Em uma comarca do interior do Rio de Janeiro, Barra Mansa, ocorreu, há poucos dias, caso bem mais escandaloso. Uma advogada, devidamente habilitada em um processo que versava sobre Direito de Família, pretendeu filmar uma audiência. A juíza não apenas a impediu, como ainda convocou um truculento policial militar e determinou que apreendesse o aparelho e conduzisse bruscamente a advogada para fora da sala de audiências.

Além da humilhação e da subtração arbitrária de bem móvel, a atitude da magistrada violou prerrogativa expressa contida no artigo 417 do CPC:
“Art. 417. O depoimento, datilografado ou registrado por taquigrafia, estenotipia ou outro método idôneo de documentação, será assinado pelo juiz, pelo depoente e pelos procuradores, facultando-se às partes a sua gravação.”

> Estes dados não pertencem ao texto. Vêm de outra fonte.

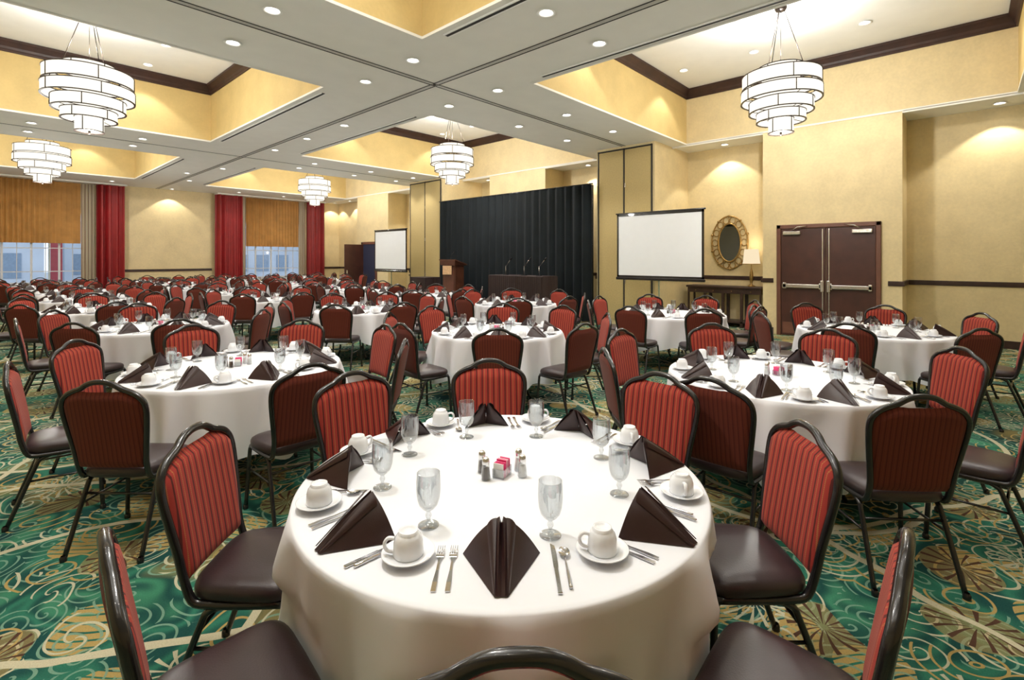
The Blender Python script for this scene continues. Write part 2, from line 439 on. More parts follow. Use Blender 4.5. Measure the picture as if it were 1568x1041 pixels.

Tal dispositivo foi inserido no Código de Processo Civil por ocasião das reformas processuais de 1994, as quais buscaram modernizar o processo civil brasileiro, inclusive pela previsão ampla da antecipação de tutela. A utilização da cláusula aberta “gravação” deixa claro que o legislador, incapaz de prever os avanços tecnológicos, não pretendeu restringir as formas de captação das imagens e sons de uma audiência. Não há, tampouco, qualquer restrição com relação a processos que tramitem em segredo de Justiça, desde que a gravação seja realizada pelas partes ou advogados devidamente constituídos, como é o caso.

Mais recentemente, aliás, foram incluídos parágrafos no mesmo artigo, determinando que, em se tratando de processo eletrônico, deve-se privilegiar o registro da audiência em meio digital em detrimento da tradicional redução a termo.

Esse episódio de ilegalidade e violência contra uma profissional que estava apenas exercendo sua função demonstra o despreparo e a ignorância de alguns magistrados com relação à lei, ao papel do advogado, bem como ao seu próprio papel como representante do Poder Judiciário em um Estado Democrático de Direito.

Em nossa luta cotidiana pelo respeito às prerrogativas da advocacia, esse caso será tratado como paradigmático. Exigiremos dos órgãos correicionais que tomem enérgicas providências em desfavor da magistrada que protagonizou mais esse episódio lamentável da história do Poder Judiciário Fluminense.